Exemption 16: Exemption for foreign banks / This exemption was to simplify identification and verification requirements intended for banks in relation to transactions with banks from foreign countries where the institutions are subject to anti-money laundering measures which, to the satisfaction of a supervisory body, are equivalent to those of the FIC Act.
This is now included implicitly in the Amendment Act with the introduction of a risk-based approach which allows an accountable institution to determine which business relationships or transactions pose a lower ML/TF risk and apply the necessary CDD requirements as described in the institution’s RMCP.
Exemption 17: Exemption for banks for low value products / The exemption was intended to simplify identification and verification requirements for low value products.

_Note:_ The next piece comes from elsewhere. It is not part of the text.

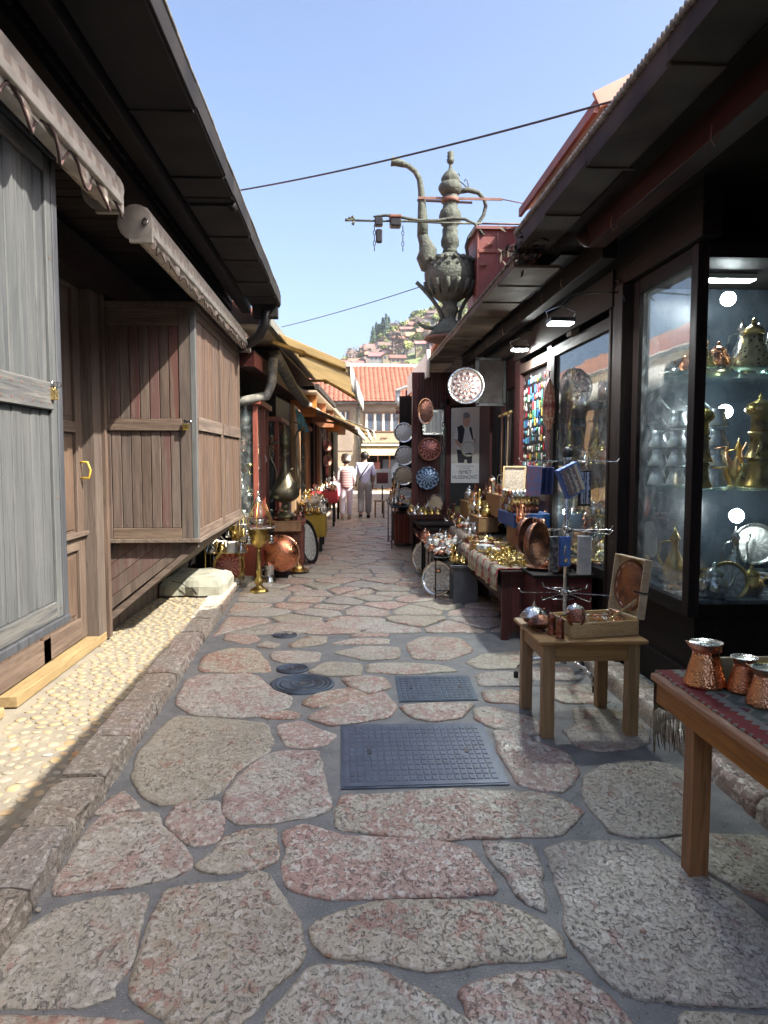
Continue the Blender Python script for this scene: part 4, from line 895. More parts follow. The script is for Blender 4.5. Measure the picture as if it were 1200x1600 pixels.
for (y0,y1,z1,mat,label) in ((13.3,14.9,2.5,'goldwood','tall honey-coloured wooden shutter leaf beyond the bronze ewer'),(18.6,19.9,2.3,'beigeroof','pale beige cupboard leaf in the left shop row')):
    t=thing('shutter_leaf',label,'shutter',(fx(y0),y0,0)); X=fx(y0)
    for k in range(6): w=(y1-y0)/6; pb('board',MAT[mat],t,X-.04,X+.004*(k%2),y0+k*w,y0+k*w+w-.01,.4,z1)
    pb('rail',MAT[mat],t,X+.005,X+.02,y0,y1,.5,.6); pb('rail',MAT[mat],t,X+.005,X+.02,y0,y1,z1-.2,z1-.1); pb('end_face',MAT[mat],t,X-.35,X-.0,y0-.03,y0-.005,.4,z1)
# dark hanging-rail stand with posts (17-22 m)
for i,y in enumerate((16.9,17.7,18.4,20.4,21.3,22.4,23.6)):
    prow('shop_post',['darkwood','redwood','goldwood'][i%3],-.08,0,y,y+.08,0,2.35)
# --- tan awning with folding arms and hanging white valance
def bigawning(y0,y1,label,xw,zw,xo,zo,cloth,val,vd,name='awning',sub=True):
    t=thing(name,label,'awning',(xw+bend(y0),y0,zw)); a=(xw+bend(y0),y0,zw);b=(xo+bend(y0),y0,zo);c=(xo+bend(y1)+.02,y1,zo-.02);d=(xw+bend(y1),y1,zw)
    M().slab(a,b,c,d,.006).build('cloth',cloth,t,world=True)
    m=M(); m.beam(Vector(b)+Vector((0,-.02,-.02)),Vector(c)+Vector((0,.02,-.02)),.06,.06); m.build('front_bar',MAT['awn_white'],t,world=True)
    m=M(); m.tube([Vector(a)+Vector((0,0,.02)),Vector(d)+Vector((0,0,.02))],.06,10); m.build('roller',MAT['awn_white'],t,world=True)
    n=30; vs=[]
    for i in range(n+1):
        p=Vector(b).lerp(Vector(c),i/n); w=.012*math.sin(i*1.9); vs+=[p+Vector((.035,0,0)),p+Vector((.04+w,0,-vd*(1 if i%6 else .85)))]
    v=M().add(vs,[[2*i,2*i+1,2*i+3,2*i+2] for i in range(n)],True).build('valance',val,t,world=True); s_=v.modifiers.new('s','SOLIDIFY'); s_.thickness=.004
    if sub:
        for yy,k in((y0+.25,1),(y1-.4,-1)):
            e=Vector((xw+bend(yy)+.35,yy+k*.55,zw-.18)); f=Vector((xo+bend(yy)-.05,yy,zo-.06)); m=M(); m.beam((xw+bend(yy),yy,zw-.12),e,.055,.045); m.beam(e,f,.055,.04); m.tube([e+Vector((0,0,-.05)),e+Vector((0,0,.05))],.05,8); m.build('folding_arm',MAT['tanmetal'],t,world=True)
    return t
MAT['tanmetal']=simple('tan_metal',(.42,.31,.13),None,8,.4); 
bigawning(9.0,14.2,'large tan awning stretched out over the street from the left eave',-.92,3.10,.03,2.70,MAT['awn_tan'],MAT['white'],.30)
bigawning(15.0,20.0,'brown slatted awning frame over the left shops behind the tan awning',-1.05,2.62,-.08,2.18,MAT['beigeroof'],MAT['white'],.16)
bigawning(20.8,25.5,'small beige awning far up the left side of the street',-1.1,2.85,.0,2.35,MAT['awn_tan'],MAT['white'],.22)
bigawning(26.5,31.5,'cream awning farthest up the left side before the end house',-1.1,3.05,.1,2.55,MAT['awn_white'],MAT['white'],.25)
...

This is now included implicitly in the Amendment Act with the introduction of a risk-based approach which allows an accountable institution to determine which business relationships or transactions pose a lower ML/TF risk and apply the necessary CDD requirements as described in the institution’s RMCP.
Exemption on prepaid instruments (25 June 2010) / The exemption was intended to simplify identification and verification requirements for low value products.
This is now included implicitly in the Amendment Act with the introduction of a risk-based approach which allows an accountable institution to determine which business relationships or transactions pose a lower ML/TF risk and apply the necessary CDD requirements as described in the institution’s RMCP.
Exemption on cross border remittance / The exemption was intended to simplify identification and verification requirements for low value products.
This is now included implicitly in the Amendment Act with the introduction of a risk-based approach which allows an accountable institution to determine which business relationships or transactions pose a lower ML/TF risk and apply the necessary CDD requirements as described in the institution’s RMCP.